Still doesn’t contain all the ingredients of a good logline, but I think it’s a decent starting point for your rewrite.
I really like the idea. It has a unique feel to it. It’s something worth writing. As for the logline, it could use some work. There’s no need for the date; you could say Depression and we would understand your time period. I’m not sure of the protagonist and antagonist. Excellent concept, poor logline.
“To drum up business for his failing business, a Mortician begins creating customers the hard way: By Murder”
Questioning how the 1929 crash comes into the story. It’s an interesting time in history, and centered on Wall Street.
The 1930s depression was more… nation-wide, and would have a different feel to it.
(UNLESS of course some of the motive behind the killings was tied to those who caused the crash in the first place). So there’s one of two possibilities for me:
“In the background of the 1930s depression, to avoid starvation, an undertaker in a small rural town resorts to killing the rich in order to live”
Or
“Forced into famine by the 1929 stock market crash, a small-underaker seeks revenge/justice on those who may have otherwise gotten away”.
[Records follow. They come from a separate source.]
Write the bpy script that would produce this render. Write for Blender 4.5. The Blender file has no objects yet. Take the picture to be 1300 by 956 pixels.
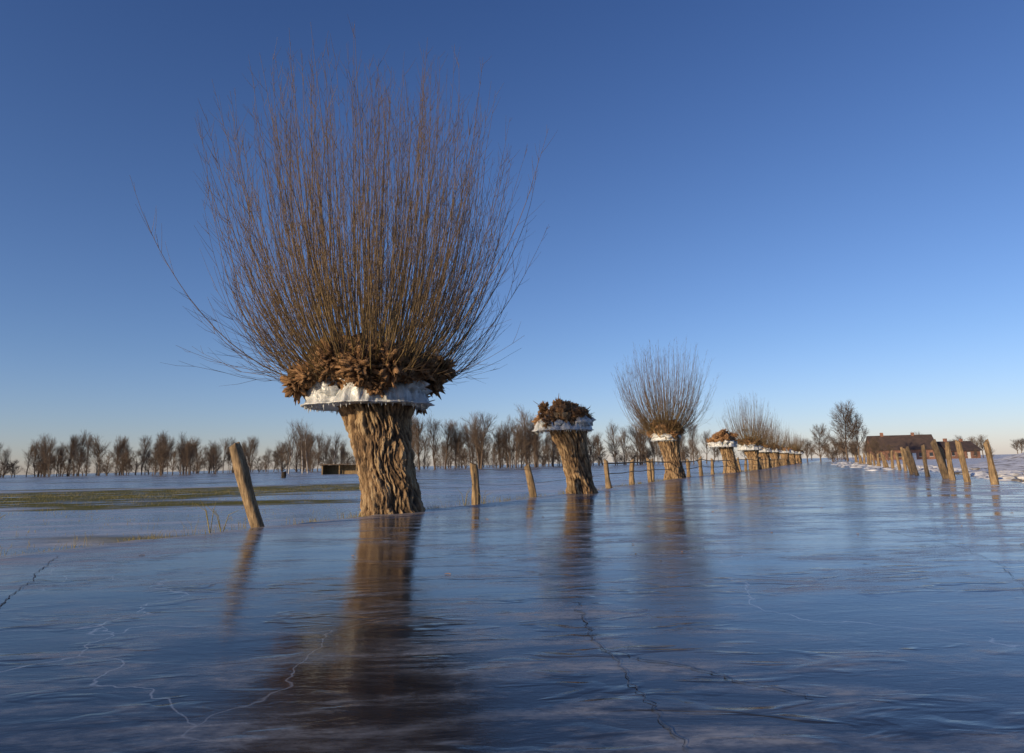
import bpy, math, random
import numpy as np
from mathutils import Vector, Matrix, noise, Quaternion
rng=np.random.default_rng(7); random.seed(7)
S=bpy.context.scene
# ---------------------------------------------------------------- mesh helpers
class Acc:
    def __init__(s): s.v=[];s.f=[];s.m=[];s.a=[];s.n=0
    def add(s,v,f,mat=0,attr=None):
        v=np.asarray(v,dtype=np.float64).reshape(-1,3); f=np.asarray(f,dtype=np.int64).reshape(-1,4)
        s.v.append(v); s.f.append(f+s.n); s.m.append(np.full(len(f),mat)); s.n+=len(v)
        s.a.append(np.zeros(len(v)) if attr is None else np.asarray(attr,dtype=float).ravel())
    def mesh(s,name,mats,smooth=True):
        v=np.concatenate(s.v); f=np.concatenate(s.f); m=np.concatenate(s.m); a=np.concatenate(s.a)
        me=bpy.data.meshes.new(name)
        me.vertices.add(len(v)); me.vertices.foreach_set('co',v.ravel())
        me.loops.add(len(f)*4); me.loops.foreach_set('vertex_index',f.ravel().astype(np.int32))
        me.polygons.add(len(f)); me.polygons.foreach_set('loop_start',(np.arange(len(f))*4).astype(np.int32))
        me.polygons.foreach_set('loop_total',np.full(len(f),4,dtype=np.int32))
        me.polygons.foreach_set('material_index',m.astype(np.int32))
        me.polygons.foreach_set('use_smooth',np.full(len(f),smooth,dtype=bool))
        at=me.attributes.new('ridge','FLOAT','POINT'); at.data.foreach_set('value',a.astype(np.float32))
        for x in mats: me.materials.append(x)
        me.update(calc_edges=True); me.validate()
        return me
    def obj(s,name,mats,parent=None,smooth=True):
        o=bpy.data.objects.new(name,s.mesh(name,mats,smooth)); S.collection.objects.link(o)
        if parent: o.parent=parent
        return o
def empty(name,loc=(0,0,0)):
    e=bpy.data.objects.new(name,None); e.location=loc; e.empty_display_size=.5; S.collection.objects.link(e); return e
def tubes(acc,P,R,sides=3,mat=0,attr=None):
    P=np.asarray(P,float); R=np.asarray(R,float); N,K,_=P.shape
    T=np.gradient(P,axis=1); T/=np.linalg.norm(T,axis=2,keepdims=True)+1e-9
    ref=np.array([.83,.21,.11]); ref/=np.linalg.norm(ref)
    n=np.cross(T,ref); n/=np.linalg.norm(n,axis=2,keepdims=True)+1e-6; b=np.cross(T,n)
    ang=np.arange(sides)*2*np.pi/sides
    V=P[:,:,None,:]+R[:,:,None,None]*(n[:,:,None,:]*np.cos(ang)[None,None,:,None]+b[:,:,None,:]*np.sin(ang)[None,None,:,None])
    idx=np.arange(N*K*sides).reshape(N,K,sides); nx=np.roll(idx,-1,axis=2)
    F=np.stack([idx[:,:-1],nx[:,:-1],nx[:,1:],idx[:,1:]],axis=-1)
    A=None
    if attr is not None: A=np.repeat(np.asarray(attr).reshape(N,K,1),sides,axis=2)
    acc.add(V,F,mat,A)
def grid_faces(nu,nv,wrap=True):
    idx=np.arange(nu*nv).reshape(nv,nu); 
    if wrap:
        nx=np.roll(idx,-1,axis=1); return np.stack([idx[:-1],nx[:-1],nx[1:],idx[1:]],axis=-1).reshape(-1,4)
    return np.stack([idx[:-1,:-1],idx[:-1,1:],idx[1:,1:],idx[1:,:-1]],axis=-1).reshape(-1,4)
def fb(x,y,z,o=3):
    return noise.fractal(Vector((x,y,z)),1.0,2.0,o)
def blob(acc,c,r,amp=.3,fr=2.2,nu=28,nv=18,mat=0,seed=0.):
    V=[];A=[]
    for j in range(nv):
        ph=-math.pi/2+math.pi*j/(nv-1)
        for i in range(nu):
            th=2*math.pi*i/nu
            d=Vector((math.cos(ph)*math.cos(th),math.cos(ph)*math.sin(th),math.sin(ph)))
            q=fb(d.x*fr+seed,d.y*fr-seed,d.z*fr+seed*.5,4)
            k=1+amp*q
            V.append((c[0]+d.x*r[0]*k,c[1]+d.y*r[1]*k,c[2]+d.z*r[2]*k)); A.append(.5+q)
    acc.add(V,grid_faces(nu,nv),mat,A)
# ---------------------------------------------------------------- materials
def newmat(name):
    m=bpy.data.materials.new(name); m.use_nodes=True; nt=m.node_tree; b=nt.nodes['Principled BSDF']; return m,nt,b
def ramp(nt,fac,stops):
    r=nt.nodes.new('ShaderNodeValToRGB'); e=r.color_ramp.elements
    while len(e)<len(stops): e.new(.5)
    for k,(p,c) in zip(e,stops): k.position=p; k.color=(*c,1) if len(c)==3 else c
    nt.links.new(fac,r.inputs[0]); return r.outputs[0]
def nz(nt,scale,detail=4,vec=None,rough=.55,dist=0.):
    n=nt.nodes.new('ShaderNodeTexNoise'); n.inputs['Scale'].default_value=scale; n.inputs['Detail'].default_value=detail
    n.inputs['Roughness'].default_value=rough; n.inputs['Distortion'].default_value=dist
    if vec: nt.links.new(vec,n.inputs['Vector'])
    return n.outputs['Fac']
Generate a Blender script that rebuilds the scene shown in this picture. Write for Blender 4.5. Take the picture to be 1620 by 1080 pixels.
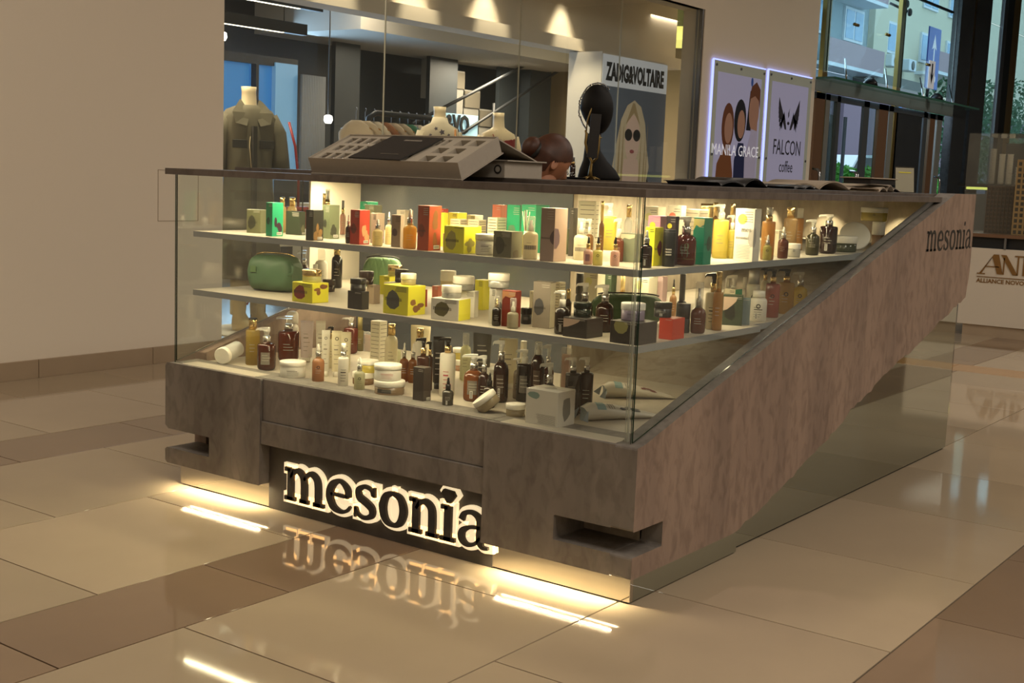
import bpy, math, random
from mathutils import Vector, Matrix
S = bpy.context.scene
for o in list(bpy.data.objects): bpy.data.objects.remove(o)
COL = S.collection
random.seed(4)

# ------------------------------------------------------------ camera, world, lights, exposure
YAW, PITCH, ROLL, FPX = .62888, .13242, .03931, 1989.7
fw = Vector((-math.sin(YAW)*math.cos(PITCH), math.cos(YAW)*math.cos(PITCH), -math.sin(PITCH)))
rt = Vector((math.cos(YAW), math.sin(YAW), 0)); up = rt.cross(fw)
r2 = rt*math.cos(ROLL)+up*math.sin(ROLL); u2 = up*math.cos(ROLL)-rt*math.sin(ROLL)
cd = bpy.data.cameras.new('camera'); cam = bpy.data.objects.new('camera', cd); COL.objects.link(cam)
M = Matrix((r2, u2, -fw)).transposed().to_4x4(); M.translation = Vector((1.879, -3.25, 1.30)); cam.matrix_world = M
cd.sensor_width = 36; cd.lens = FPX/1620*36; cd.clip_start = .05; cd.clip_end = 300
S.camera = cam
S.view_settings.view_transform = 'Standard'; S.view_settings.look = 'None'; S.view_settings.gamma = 1
S.view_settings.use_curve_mapping = False
S.view_settings.exposure = 0.22
S.cycles.transparent_max_bounces = 40; S.cycles.max_bounces = 9; S.cycles.glossy_bounces = 5
S.cycles.sample_clamp_indirect = 20; S.cycles.caustics_reflective = False; S.cycles.caustics_refractive = False
S.cycles.use_denoising = True
W = bpy.data.worlds.new('world'); S.world = W; W.use_nodes = True
bg = W.node_tree.nodes['Background']; bg.inputs[0].default_value = (.52, .74, .92, 1); bg.inputs[1].default_value = 2.0

WARM = (1, .88, .75); WARM2 = (1, .82, .50)
def area(name, loc, sx, sy, power, col=WARM, rot=(0,0,0), spread=180):
    l = bpy.data.lights.new(name, 'AREA'); l.shape = 'RECTANGLE'; l.size = sx; l.size_y = sy; l.energy = power; l.color = col
    l.spread = math.radians(spread)
    o = bpy.data.objects.new(name, l); o.location = loc; o.rotation_euler = rot; COL.objects.link(o); return o
def spot(name, loc, tgt, power, col, ang=50, blend=.5, size=.03):
    l = bpy.data.lights.new(name, 'SPOT'); l.energy = power; l.color = col; l.spot_size = math.radians(ang); l.spot_blend = blend; l.shadow_soft_size = size
    o = bpy.data.objects.new(name, l); o.location = loc
    d = Vector(tgt)-Vector(loc); o.rotation_euler = d.to_track_quat('-Z', 'Y').to_euler(); COL.objects.link(o); return o
# mall ceiling panels
for i, (x, y, p) in enumerate([(-.5,15.5,90),(3.2,-1.6,105),(-3.1,-2.2,50),(5.6,2.4,100),(2.2,5.6,70),(-.8,4.0,18),(5.5,-5.5,60),(1.0,9.8,45),(5,11,60)]):
    area('ceiling_panel_light', (x, y, 4.9), 1.6, 1.6, p, WARM)
# kiosk led strips: below the concrete blocks, below the shelves and the counter
area('plinth_led', (-1.855,-.018,.088), .45, .005, 3.4, WARM2)
area('plinth_led', (-.275,-.018,.088), .45, .005, 3.4, WARM2)
for z, p in ((1.24,9),(1.004,4.6),(.772,3.6)):
    area('shelf_led', (-1.45, .70, z), 1.15, .02, p, WARM2)
    area('shelf_led', (-.42, .70, z), .70, .02, p*(.45 if z > .9 else .15), WARM2)
    area('shelf_led', (-.74, 1.55, z), .02, 1.2, p*(.7 if z > .9 else .12), WARM2)
area('shelf_led', (-1.05,.12,1.241), 2.0,.02, 10, WARM2)
area('shelf_led', (-1.05,.05,1.003), 1.95,.012, 3.4, WARM2)
area('shelf_led', (-1.35,.05,.771), 1.6,.012, 4.2, WARM2)
area('shelf_led', (-.14,.95,1.241), .02,1.3, 3.6, WARM2)
for y in (1.2,1.85,2.45,2.83): spot('counter_spot', (-.82,y,1.242), (-.86,y+.02,.9), 7, WARM2, 80, .6, .01)
for x in (-.69,-.3): spot('counter_spot', (x,2.93,1.242), (x,3.03,.9), 8, WARM2, 80, .6, .01)
# shop
for y in (4.1,5.14,6.17,7.43): spot('bulkhead_spot', (-5.10,y,3.40), (-5.44,y,2.4), 90, (1,.82,.55), 42, .7, .03)
for x, y, p in ((-6.0,2.6,60),(-6.8,6.3,30),(-5.8,9.6,24),(-7.9,9.8,80),(-7.9,7.6,12)): area('shop_fill_light', (x,y,2.69 if x < -7 else 3.12), .8,.8, p, (1,.82,.6))  # added fill lamps under the shop ceiling, brightening the interior
for x, y, z, p in ((-5.2,5.5,1.7,130),(-5.2,6.35,1.7,110),(-5.25,3.2,1.5,190)): spot('shop_spot', (-4.95,y-.35,3.2), (x,y,z), p, (1,.86,.6), 26, .6, .03)

spot('shop_spot', (-4.9,6.6,3.0), (-5.2,7.62,1.9), 60, (1,.86,.6), 40, .6, .05)
area('shop_daylight', (-8.3,6.2,1.7), 2.2, 1.4, 60, (.45,.7,1), (0,math.radians(-90),0))
area('entrance_daylight', (-5.2,14.8,4.4), 4.5, 2.5, 130, (.62,.82,1), (0,math.radians(-70),0))

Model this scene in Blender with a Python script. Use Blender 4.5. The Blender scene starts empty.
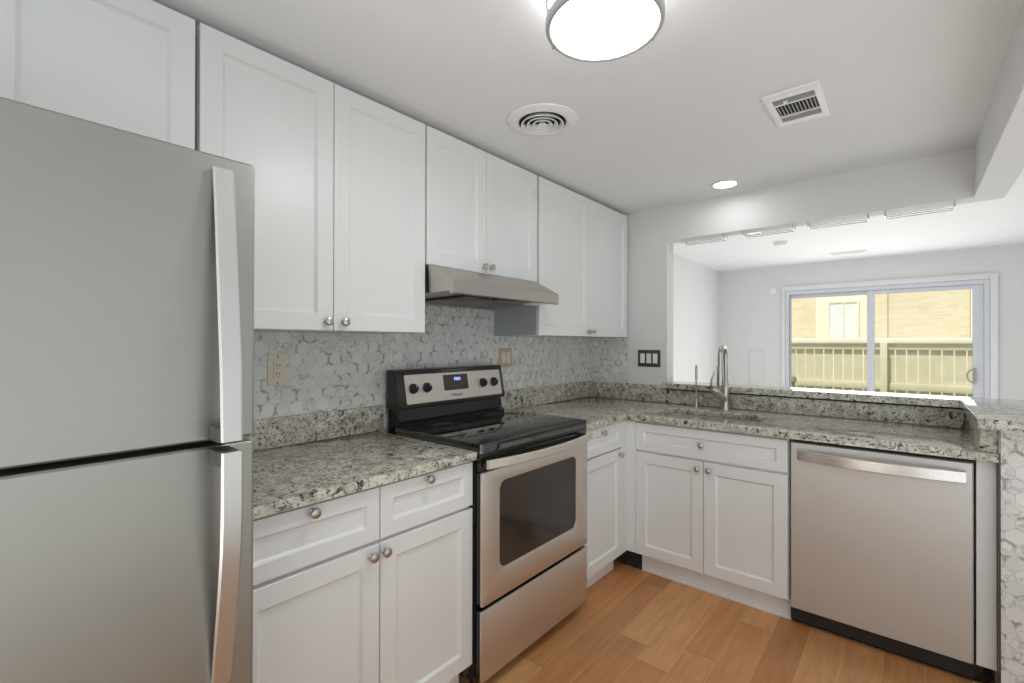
import bpy, bmesh, math, random
from mathutils import Vector, Matrix
random.seed(7)
scn = bpy.context.scene
COL = scn.collection
PI = math.pi

# ------------------------------------------------------------------ camera, world, sun, lights, exposure
cam_d = bpy.data.cameras.new('camera')
cam_d.sensor_fit = 'HORIZONTAL'; cam_d.sensor_width = 36.0
cam_d.lens = 36.0 * 468.57 / 1024.0
cam_d.clip_start = 0.05; cam_d.clip_end = 200
cam = bpy.data.objects.new('camera', cam_d); COL.objects.link(cam)
_yaw, _pit, _roll = 0.7021, 0.0032, 0.002
_f = Vector((-math.sin(_yaw), math.cos(_yaw), 0)); _r = Vector((math.cos(_yaw), math.sin(_yaw), 0)); _u = Vector((0, 0, 1))
_f2 = _f * math.cos(_pit) + _u * math.sin(_pit); _u2 = _u * math.cos(_pit) - _f * math.sin(_pit)
_r3 = _r * math.cos(_roll) + _u2 * math.sin(_roll); _u3 = _u2 * math.cos(_roll) - _r * math.sin(_roll)
_m = Matrix((_r3, _u3, -_f2)).transposed().to_4x4(); _m.translation = Vector((1.861, -3.1165, 1.306))
cam.matrix_world = _m
scn.camera = cam

world = bpy.data.worlds.new('world'); scn.world = world; world.use_nodes = True
_bg = world.node_tree.nodes['Background']
_bg.inputs['Color'].default_value = (0.86, 0.93, 1.0, 1); _bg.inputs['Strength'].default_value = 0.8

def light(name, kind, loc, rot, energy, color=(1, 1, 1), size=1.0, size_y=None, shape=None):
    d = bpy.data.lights.new(name, kind); d.energy = energy; d.color = color
    if kind == 'AREA':
        d.size = size
        d.shape = shape or ('RECTANGLE' if size_y else 'SQUARE')
        if size_y: d.size_y = size_y
    elif kind == 'POINT':
        d.shadow_soft_size = size
    o = bpy.data.objects.new(name, d); COL.objects.link(o)
    o.location = loc; o.rotation_euler = rot
    return o

sun = light('sun', 'SUN', (0, -6, 10), (math.radians(29), 0, math.radians(-18)), 4.1, (1.0, 0.985, 0.95)); sun.data.angle = math.radians(2)
DAY = (0.965, 0.995, 0.985); WARM = (0.995, 1.0, 0.98)
# added soft fill lamps just inside unseen windows, dining side and behind the camera
light('dining_side_fill', 'AREA', (4.82, -2.6, 1.35), (0, math.radians(90), 0), 9, DAY, 1.7, 3.4)
light('rear_fill', 'AREA', (2.6, -4.8, 1.35), (math.radians(90), 0, 0), 13, DAY, 3.0, 1.7)
# added uplights out of view, brightening the ceilings as floor bounce would
light('dining_up_fill', 'AREA', (3.6, -2.6, 0.35), (math.radians(180), 0, 0), 34, DAY, 2.2, 4.2)
light('living_up_fill', 'AREA', (1.6, 2.3, 0.2), (math.radians(180), 0, 0), 27, WARM, 3.2, 2.6)
light('kitchen_up_fill', 'AREA', (1.5, -4.2, 0.35), (math.radians(180), 0, 0), 24, DAY, 1.2, 1.2)
# daylight coming through the sliding door, and the ceiling lamps
light('sliding_door_daylight', 'AREA', (1.52, 4.12, 1.05), (math.radians(-90), 0, 0), 26, WARM, 1.75, 1.8)
light('can_light_glow', 'AREA', (1.043, -0.225, 2.222), (0, 0, 0), 0.8, (0.98, 0.985, 1.0), 0.12, None, 'DISK')

vs = scn.view_settings
vs.view_transform = 'Standard'; vs.look = 'None'; vs.gamma = 1.0; vs.use_curve_mapping = False
vs.exposure = 0.0
scn.display_settings.display_device = 'sRGB'
scn.cycles.max_bounces = 10; scn.cycles.diffuse_bounces = 6; scn.cycles.glossy_bounces = 5; scn.cycles.transparent_max_bounces = 8
scn.cycles.caustics_reflective = False; scn.cycles.caustics_refractive = False
scn.cycles.sample_clamp_indirect = 6.0

# ------------------------------------------------------------------ node helpers and materials
def srgb(r, g, b):
    def c(v):
        v /= 255.0
        return v / 12.92 if v <= 0.04045 else ((v + 0.055) / 1.055) ** 2.4
    return (c(r), c(g), c(b), 1)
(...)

I have a problem with “the rich”. If it is in a relatively small town, rural setting I picture a very desolate situation where the Depression has leveled everyone into the category of “not rich any more”. I think your morticians would be more likely to find relatively rich folks in an urban area. This, however, entails a different Gothic than the one you are contemplating. Nonetheless, I believe these desperately warped folks need to move the entire “undertaking” to Hell’s Kitchen.
Ha! This is warped!…. How about they run a gas station/mortuary in some God-forsaken stretch of Okie Rte 66. The Fords get gas and go. The Deusenbergs pull in for gas, and don’t pull out. The cemetery on the hill fills slowly on the hill behind the pump.
In depression-riddled America, a mortician employs a new business model that includes a free murder per pine box.